As many as five USOC officials are scheduled to visit Utah next week to gauge SLC’s readiness

As anticipated, officials from the United States Olympic Committee are scheduled to arrive in Salt Lake City next week to perform an on-site visit to determine where Utah’s capital sits in its long-desired quest to potentially be the U.S. bid city for a future Winter Games.

As many as five USOC members are expected to arrive in Utah on Wednesday for a visit that will feature stops at various former Olympic venues from the 2002 Games held here 16 years ago, plus meetings with local officials to gauge how prepared the onetime Olympic hosts are for a potential return of the Games.
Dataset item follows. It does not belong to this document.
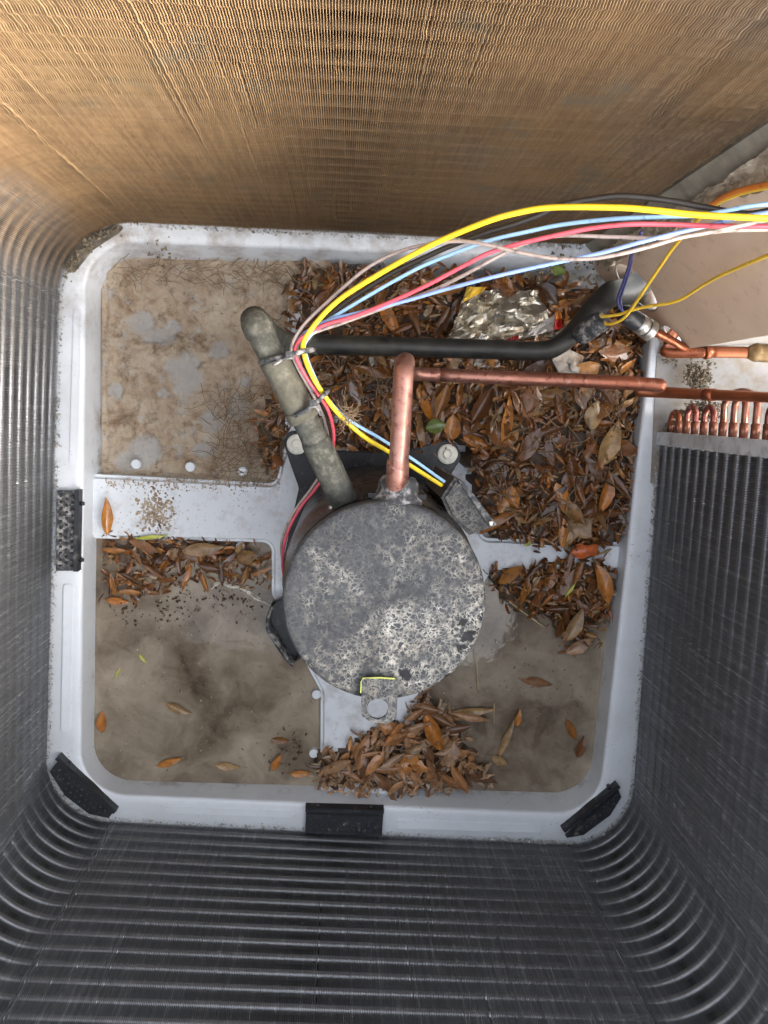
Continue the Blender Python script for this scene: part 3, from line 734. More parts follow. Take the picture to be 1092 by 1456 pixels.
keep(tube('joint_collar', px([(1003, 561, .1925), (1016, 561.5, .2045)], 2), .0064, 'orange_copper', sides=14), ip)
lp_ = thing('liquid_pipe', 'short dark brown copper pipe with lumpy brazed joints below the panel hole', 'pipe', P(960, 499, .10))
lq = HOLE2 + Vector((du.y, -du.x, 0)) * (.03 if Vector((du.y, -du.x, 0)).x > 0 else -.03)
keep(tube('copper_run', spline([lq - Vector((0, 0, .006)), HOLE2 - Vector((0, 0, .006)), P(952, 494, .088), P(946, 499, .092), P(955, 501, .096), P(985, 501, .104), P(1003, 500.5, .108)], 5), .0066, 'dark_copper', sides=14), lp_)
keep(tube('flared_end', [P(1001, 500.5, .108), P(1004, 500.5, .108), P(1008, 500.5, .109), P(1014, 500.5, .110)], [.0075, .0088, .0078, .0066], 'dark_copper', sides=14), lp_)
keep(tube('copper_run', px([(1010, 500.5, .109), (1050, 501, .114), (1110, 503, .12)], 4), .0064, 'orange_copper', sides=14), lp_)
keep(tube('brazed_joint', px([(1063, 501, .116), (1072, 501.5, .118), (1085, 502, .119), (1100, 503, .12)], 4), [.0068, .0075, .0082, .009, .0098, .0102, .0098, .0096, .0100, .0103, .0102, .010, .0098], 'tarnished_brass', sides=14, wob=.12), lp_)

# ------------------------------------------------------------------ pressure switches
sw = thing('pressure_switch', 'black capped switch with silver hex collar and blue wires on a thin copper stem', 'switch', P(925, 472, .105))
a_, b_ = P(890, 447, .128), P(921, 468, .118); d_ = (b_ - a_).normalized()
pp, rr = round_end([b_ - d_ * .001, a_.lerp(b_, .1), a_], .0102)
keep(tube('cap', pp, rr, 'black_plastic', sides=18), sw)
keep(tube('label_band', [a_.lerp(b_, .55), a_.lerp(b_, .86)], .0104, 'steel', sides=18), sw)
keep(tube('collar', [b_ - d_ * .0035, b_ - d_ * .003, b_ + d_ * .0055, b_ + d_ * .0065], [.0100, .0112, .0112, .0092], 'steel', sides=18), sw)
keep(tube('stem', [b_ + d_ * .005, P(936, 474, .114), P(958, 486, .108), P(981, 499, .104)], [.0058, .0048, .0046, .0046], 'dark_copper', sides=12), sw)
sw2 = thing('pressure_switch', 'black rubber booted switch with two thin yellow wires beside the black pipe', 'switch', P(845, 463, .12))
a_, b_ = P(830, 474, .118), P(855, 456, .135)
pp, rr = round_end([b_, b_.lerp(a_, .3), b_.lerp(a_, .7), a_], .0115)
keep(tube('boot', pp, rr, 'dusty_black_plastic', sides=18), sw2)
keep(tube('cap', [b_.lerp(a_, .32), b_ + (b_ - a_).normalized() * .003], .0102, 'black_plastic', sides=18), sw2)
for (u, v) in ((854, 450), (858, 461)):
    q = P(u, v, .137); e = (b_ - a_).normalized(); keep(tube('terminal', [q - e * .006, q + e * .003], .0029, 'straw', sides=10), sw2)

# ------------------------------------------------------------------ wires
def zr(u): # the harness climbs from the compressor to the control box
    return float(np.interp(u, [415, 430, 470, 560, 700, 900, 1092], [.345, .350, .358, .385, .430, .470, .490]))
def wire(name, label, pts, r, mat, dz=0, cat='wire', tail=None, n=8):
    w_ = [(u, v, zr(u) + dz) for u, v in pts] + (tail or [])
    return tag(tube(name, px(w_, n), r, mat, sides=10), label, cat)
R0 = 1120
wire('wire', 'thick yellow wire arching across above all the other cables', [(R0, 312), (1060, 309), (985, 305), (930, 299), (875, 295), (783, 295), (729, 304), (692, 315), (640, 336), (600, 355), (540, 389), (485, 424), (452, 456), (432, 486)], 0.00193, 'wire_yellow', .012,
     tail=[(433, 506, .352), (441, 528, .352), (455, 553, .348), (481, 588, .335), (518, 621, .322), (554, 643, .310), (590, 666, .298), (628, 690, .285)])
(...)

“We’re excited to highlight our commitment to Olympic legacy and our continuing investment in sports and all of the new things that we’ve done,” said Jeff Robbins, president of the Utah Sports Commission who is also a co-chairman of Salt Lake’s Olympic Exploratory Committee (OEC). “I think, obviously, we’re going to visit a number of the Olympic venues and meet with certain officials and have a day that’s just jampacked full of a lot of great site visits and information.”

The visit will be a one-day Olympic crash course to prove to the USOC that Salt Lake City is the most-sensible choice for the desired Winter Games bid the USOC has — at least in the short term, ambitiously dubbed “a future Games.” While likely bidders for the 2026 Winter Games continue to be in flux worldwide, it’s been rumored that if the International Olympic Committee needed a last minute go-to host, it could circle back to Salt Lake. The 2030 Games, at this point, seem the most likely bid for the USOC. Los Angeles will host the Summer Games in 2028.
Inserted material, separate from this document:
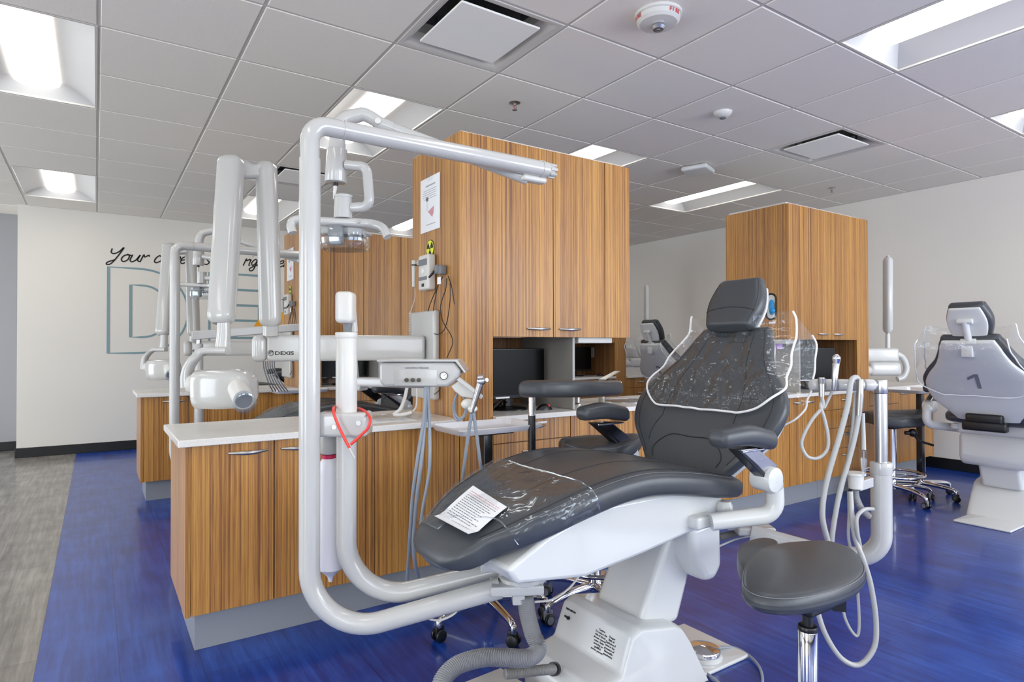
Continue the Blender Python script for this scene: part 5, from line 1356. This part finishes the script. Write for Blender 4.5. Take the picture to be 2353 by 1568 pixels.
ac = [P(1212, 896, 2.60), P(1262, 894, 2.55), P(1320, 896, 2.60), P(1370, 899, 2.70), P(1408, 902, 2.83)]
for p in ac: p.z = lerp(p.z, .972, .5)
ss = resample([(p, z1*.001+V((ac[min(i+1, 4)]-ac[max(i-1, 0)]).y, -(ac[min(i+1, 4)]-ac[max(i-1, 0)]).x, 0).normalized()*.048, z1*.036) for i, p in enumerate(ac)], 5)
pad(MB(), ss, .03, .025, n=36, e=3.2).build('support_arm_pad', M_leather, s2)
# black saddle stool at right
s3 = thing('saddle_stool', 'black saddle stool behind the steel post at right, by the black tray pole', 'stool', (3.10, .62, 0), 'saddle stools')
sc3 = (3.10, .62); star_base(s3, sc3, .27, -1.9, light=True, ring=(.20, .20))
MB().cyl((sc3[0], sc3[1], .15), (sc3[0], sc3[1], .56), .024, n=24).build('column', M_chrome, s3)
saddle(s3, (sc3[0], sc3[1]), .66, -.6, .25, .21, .085)
MB().rbox(sc3[0]-.12, sc3[0]+.12, sc3[1]-.07, sc3[1]+.07, .54, .585, .006).build('mechanism', M_black, s3)
m = MB(); q_ = P(2080, 995, 4.45); m.cyl(q_, q_+xd*.05, .014, n=14); m.sphere(q_+xd*.055, .03, 14); m.tube([q_+xd*.05, q_+xd*.10-z1*.06, q_+xd*.2-z1*.09], .009, 10); m.build('tilt_knob', M_black, s3)

def tray_stand(c, lab):
    t = thing('tray_stand', lab, 'tray stand', (c[0], c[1], 0), 'tray stands')
    star_base(t, c, .25, math.radians(191), hub=.10)
    MB().rbox(c[0]-.0215, c[0]+.0215, c[1]-.0215, c[1]+.0215, .12, .785, .004).build('square_post', M_blackmetal, t)
    MB().rbox(c[0]-.09, c[0]+.10, c[1]-.06, c[1]+.08, .782, .790, .003).build('top_plate', M_blackmetal, t)
    return t
def tray(c, lab):
    c = (c[0]+.01, c[1]); x0, x1, y0, y1 = c[0]-.203, c[0]+.203, c[1]-.135, c[1]+.135; zb, zt_ = .7915, .816
    def rr(e, z_):
        x = (x1-x0)/2-e; y = (y1-y0)/2-e; cc = .018; P_ = [(x, -y+cc), (x, y-cc), (x-cc, y), (-x+cc, y), (-x, y-cc), (-x, -y+cc), (-x+cc, -y), (x-cc, -y)]
        return [V(c[0]+a, c[1]+b_, z_) for a, b_ in P_]
    m = MB().loft([rr(.014, zb), rr(.004, zt_), rr(0, zt_), rr(0, zt_-.004), rr(.002, zt_-.002)], caps=False)
    m.add(rr(.014, zb), [tuple(range(8))]); m.loft([rr(-.001, zt_-.001), rr(-.001, zt_-.004), rr(.012, zb-.0008)], caps=False); m.add(rr(.012, zb-.0008), [tuple(range(7, -1, -1))])
    o = m.build('metal_tray', M_alu); tag(o, lab, 'tray', 'metal trays'); return o
C1 = (-.475, .575); tray_stand(C1, 'black post tray stand on chrome casters in front of the wood drawers'); tray((-.455, .615), 'shallow metal tray above the near leg rest, left of the monitor')
C2 = (2*XM+.475, .575); tray_stand(C2, 'black post tray stand at right behind the saddle stool'); tray((2*XM+.455, .615), 'shallow metal tray at right on the tall black post')
C3 = (-.475, 3.345); tray_stand(C3, 'tray stand of the second bay, behind the near left cabinet'); tray((-.50, 3.40), 'metal tray glimpsed left of the front white pole')

# ================================================================== ASSISTANT'S HOLDER AT RIGHT
au = thing('assistant_holder', 'suction hose holder on a white bent pipe with a steel post', 'instrument holder', tuple(V(P(2025, 1100, 2.2).x, P(2025, 1100, 2.2).y, 0)))
q = P(2025, 1100, 2.2); qx, qy = q.x, q.y; zz = lambda y, d=2.2: P(2025, y, d).z
pth = fillet([V(qx, qy, zz(1075)), V(qx, qy, zz(1283)), P(1900, 1275, 2.28), P(1725, 1226, 2.38)], [.10, 0], 12)
MB().tube(pth, .034, 28).build('bent_pipe', M_enamel, au)
MB().cyl((qx, qy, zz(1090)), (qx, qy, zz(1062)), .0355, n=30, bev=.003).build('pipe_collar', M_enamel, au)
m = MB().cyl((qx, qy, zz(1064)), (qx, qy, zz(905)), .0215, n=30)
for y_ in (995, 1015, 1040, 905): m.cyl((qx, qy, zz(y_)), (qx, qy, zz(y_+1)), .0222, n=30)
m.cyl((qx, qy, zz(904)), (qx, qy, zz(873)), .0222, n=30, bev=.001); m.build('steel_post', M_steel, au)
m = MB(); m.rbox(-.07, .075, -.04, .04, -.03, .0, .008, frame(P(1730, 1208, 2.40), xd)); m.rbox(-.06, .0, -.035, .035, -.03, .0, .006, frame(P(1700, 1196, 2.42), xd)); m.build('link_block', M_enamel, au)
for k, (a, b_) in enumerate(((1862, 1890), (1891, 1919), (1920, 1953), (1954, 1982), (1983, 2009))):
    A_, B_ = P(a, 885, 2.16+k*.005), P(b_, 885, 2.165+k*.005); MB().cyl(A_, B_, .0205, n=26, bev=.009).build('holder_segment', M_enamel, au)
MB().cyl(P(2005, 885, 2.19), P(2020, 885, 2.2), .008, n=14).build('holder_pin', M_enamel, au)
m = MB().cyl(P(1888, 868, 2.13), P(1888, 912, 2.13), .010, .009, 18).cyl(P(1888, 870, 2.13), P(1888, 882, 2.13), .0135, .011, 18); m.build('valve', M_satin, au)
m = MB().cyl(P(1921, 835, 2.13), P(1916, 898, 2.13), .0115, .008, 20, bev=.002); m.build('air_syringe', M_steel, au)
m = MB().cyl(P(1922, 838, 2.13), P(1922, 826, 2.13), .010, .013, 20).sphere(P(1922, 824, 2.13), .0135, 16).cyl(P(1922, 815, 2.13), P(1922, 822, 2.13), .006, n=12); m.build('syringe_head', M_chrome, au)
m = MB().cyl(P(1977, 872, 2.13), P(1976, 905, 2.13), .010, .011, 18).cyl(P(1976, 905, 2.13), P(1973, 955, 2.13), .012, .010, 18); m.build('suction_valve', M_satin, au)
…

In the first open meeting between the newly formed Salt Lake Executive Committee for the Games and the OEC last week, officials said Utah’s capital would be open to whatever cycle the USOC prefers. Salt Lake City is considered a USOC finalist alongside other interested cities based out West, alongside Denver and the Reno-Tahoe area.

“We’re certainly excited to host them and showcase all the great things we feel that we have to offer,” Robbins said, “and also what we have to offer to, hopefully, have a future bid at some point in time.”

The visit will not be specific to Utah’s vibrant Olympic legacy. Robbins said officials in Utah will undoubtedly point to the growth in infrastructure beyond the former 2002 venues, such as the expansion of the Utah Transit Authority’s TRAX lines throughout the Salt Lake Valley, as well as the multibillion-dollar renovation of the Salt Lake City International Airport that is expected to be completed in the next decade.

“It’s kind of blending the old and the new,” Robbins said.

Officials here have been confident in the long-awaited sell to the USOC. Even last week as the committees met to discuss the visit that will take place Wednesday, Salt Lake City Mayor Jackie Biskupski said bluntly: “It’s really ours to lose.”